By now, professional in the sub-financial system of the microfinance banks would be speculating what might happen when the deadline given for the first and second phase of microfinance bank recapitalization elapse. As instructed by the Central Bank of Nigeria (CBN), the recapitalization policy is due to take effect in April 2020 and April 2021 respectively.

Recall that Last year, Kevin N. Amugo, CBN’s Director, Financial Policy and Regulation Department announce the increment in the minimum capital base of microfinance banks.

Read more about the policy here.

The policy is absolute and is expected to take effect from the specified time-frame. The microfinance industry in a growing one, hence the need to frequently change policies to suit the needs and aspiration of concerns players in the industry.

The policy review will one way or the order take its toll on these set of active players;

 

  • Microfinance Banks

Some microfinance banks are presently running on a N100, 000.000 capital base even before the first face for recapitalization elapse. Some are still grasping with the realities of how to mop up liquidity required, while some have been able to recapitalize by foreign direct investment. While Nigerians are not utilizing the opportunity at their disposal, foreigner investor see opportunities in the sector by investing their funds. The likes of Mr. Promise Nwankwo President/CEO of Financial Inclusion Platform Ltd, who has continually made calls for mergers and acquisition through various medium and the MD/CEO of Rigo Microfinance Bank who has continued to educate and promote microfinance activities and trends, also have continually on media stress the possible ways to manage the recapitalization process.

 

  • Microfinance Professional

Should the recapitalization process be a problem to microfinance professionals? I’ll leave the answer to you. Have you ever tough of the changes that would take place if your MFB is unable to meet up? The loss of job, the change in management, the reputational loss to your MFB and the likes of it.

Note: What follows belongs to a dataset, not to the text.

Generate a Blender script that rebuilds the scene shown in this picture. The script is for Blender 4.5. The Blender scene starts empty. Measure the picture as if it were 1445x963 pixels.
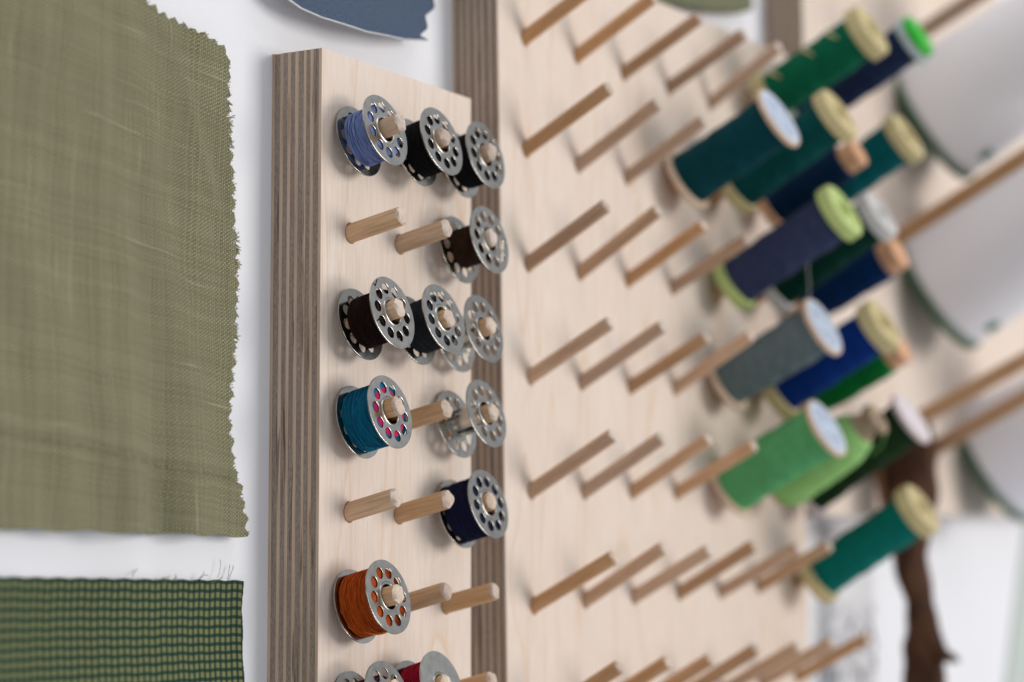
import bpy, bmesh, math, random
from mathutils import Vector, Matrix, Quaternion
random.seed(7)
S = 0.001            # all shapes below are written in millimetres
SC = bpy.context.scene
COL = SC.collection
TAU = 2*math.pi

# ------------------------------------------------------------------ camera
cam_d = bpy.data.cameras.new('camera'); cam = bpy.data.objects.new('camera', cam_d); COL.objects.link(cam)
AZ, TI, RO = 1.04932, 0.08866, -0.00836
fw = Vector((math.sin(AZ)*math.cos(TI), math.cos(AZ)*math.cos(TI), math.sin(TI)))
rt = Vector((math.cos(AZ), -math.sin(AZ), 0)); up = rt.cross(fw)
r2 = rt*math.cos(RO)+up*math.sin(RO); u2 = -rt*math.sin(RO)+up*math.cos(RO)
cam.matrix_world = Matrix.Translation(Vector((-521.506, -376.380, -138.189))*S) @ Matrix(((r2.x, u2.x, -fw.x), (r2.y, u2.y, -fw.y), (r2.z, u2.z, -fw.z))).to_4x4()
cam_d.sensor_width = 36; cam_d.lens = 3265.29/1445*36
cam_d.clip_start = 0.02; cam_d.clip_end = 50
cam_d.dof.use_dof = True; cam_d.dof.focus_distance = 0.637; cam_d.dof.aperture_fstop = 7.0
cam_d.dof.aperture_blades = 9
SC.camera = cam

# ------------------------------------------------------------------ room light
w = bpy.data.worlds.new('World'); SC.world = w; w.use_nodes = True
bg = w.node_tree.nodes['Background']; bg.inputs[0].default_value = (0.90, 0.94, 1.0, 1); bg.inputs[1].default_value = 0.60

def area(name, loc, target, size, size_y, energy, color):
    d = bpy.data.lights.new(name, 'AREA'); d.shape = 'RECTANGLE'; d.size = size; d.size_y = size_y
    d.energy = energy; d.color = color
    o = bpy.data.objects.new(name, d); COL.objects.link(o)
    o.location = loc
    o.rotation_euler = (Vector(target)-Vector(loc)).to_track_quat('-Z', 'Y').to_euler()
    return o
area('window_light', (1.95, -3.75, 0.34), (0.15, 0, -0.06), 1.85, 1.85, 118, (1.0, 0.96, 0.92))
area('ceiling_light', (0.0, -0.7, 1.6), (0.15, 0, -0.06), 1.2, 0.8, 7, (0.95, 0.97, 1.0))

SC.view_settings.view_transform = 'Standard'; SC.view_settings.look = 'None'
SC.view_settings.gamma = 1; SC.view_settings.exposure = -0.10
SC.render.engine = 'CYCLES'

# ------------------------------------------------------------------ helpers
def mesh_obj(name, verts, faces, mat, parent=None, smooth=False, uv=None):
    me = bpy.data.meshes.new(name)
    me.from_pydata([(v[0]*S, v[1]*S, v[2]*S) for v in verts], [], faces)
    if uv:
        l = me.uv_layers.new(name='UVMap')
        for lp in me.loops: l.data[lp.index].uv = uv[lp.vertex_index]
    me.validate(); me.update()
    if smooth:
        me.polygons.foreach_set('use_smooth', [True]*len(me.polygons))
    if mat: me.materials.append(mat)
    o = bpy.data.objects.new(name, me); COL.objects.link(o)
    if parent: o.parent = parent
    return o

def sharp(o, deg=35):
    o.data.set_sharp_from_angle(angle=math.radians(deg)); return o

def tag(o, label, cat, group=None):
    o['label'] = label; o['category'] = cat
    if group: o['group'] = group
    return o

def thing(name, label, cat, loc=(0, 0, 0), d=None, group=None, roll=0):
    o = bpy.data.objects.new(name, None); COL.objects.link(o); o.empty_display_size = 0.01
    o.location = Vector(loc)*S
    if d is not None:
        o.rotation_mode = 'QUATERNION'
        o.rotation_quaternion = Vector(d).to_track_quat('Z', 'Y') @ Quaternion((0, 0, 1), roll)
    return tag(o, label, cat, group)

def lathe(prof, seg=64, rmod=None, cap0=False, cap1=False, closed=False):
    """profile [(r,z)] turned about Z"""
    V, F = [], []
    n = len(prof)
    for i, (r, z) in enumerate(prof):
        for k in range(seg):
            a = TAU*k/seg
            rr = r if rmod is None else rmod(i, a, r, z)
            V.append((rr*math.cos(a), rr*math.sin(a), z))
    m = n if closed else n-1
    for i in range(m):
        j = (i+1) % n
        for k in range(seg):
            l = (k+1) % seg
            F.append((i*seg+k, i*seg+l, j*seg+l, j*seg+k))
    if cap0: F.append(tuple(reversed(range(seg))))
    if cap1: F.append(tuple(range((n-1)*seg, n*seg)))
    return V, F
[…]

The time to act is now. Lace your boots and get ready to be a change maker in the microfinance industry. It’s more than just resuming to work and looking for customers who will receive your loan. The likes of Ameen Ajibola and notable microfinance professionals has made the industry proud with their innovative articles and initiatives towards promoting microfinance value chain. You have to be part of the change process. This you would achieve by gaining adequate exposure to the microfinance trends while seeking the passion to excel in your chosen career.

 

  • Microfinance Customers

Customers are so micro-conscious in this present day, that they become more interested in the changes that takes place in the industry. A lot of microfinance depositors has got their fingers burnt by merely depositing their funds with the set of recently liquidated MFBs. This has made them to be more focus to partnering with recognized microfinance institutions with strong capital background. The choice of MFBs/MFIs is at their disposal that they have a hard time deciding who to transact with. This is why you and your MFB must be among the top microfinance to do business with. The help of the mobile lending loan sharks are not helping. Ameen Ajibola in his article stresses more on this. Read Here

 

The solutions to cushion the biting effect of the proposed recapitalization would include strategies such as;

  • Mergers and acquisitions
  • Sale to strategic partners,
  • Cutting back on excessive expansion and developing programs, amongst others.
  • Partnership (Funds injection from foreign investors)

 

Foreign Direct Investment (FDI) seems to be the most favorable among the strategies to recapitalize.  

What ways or strategies do you think would help promote sanity in the microfinance industry to further curb the menace of continuous injection of fund to ensure stability for sustainability?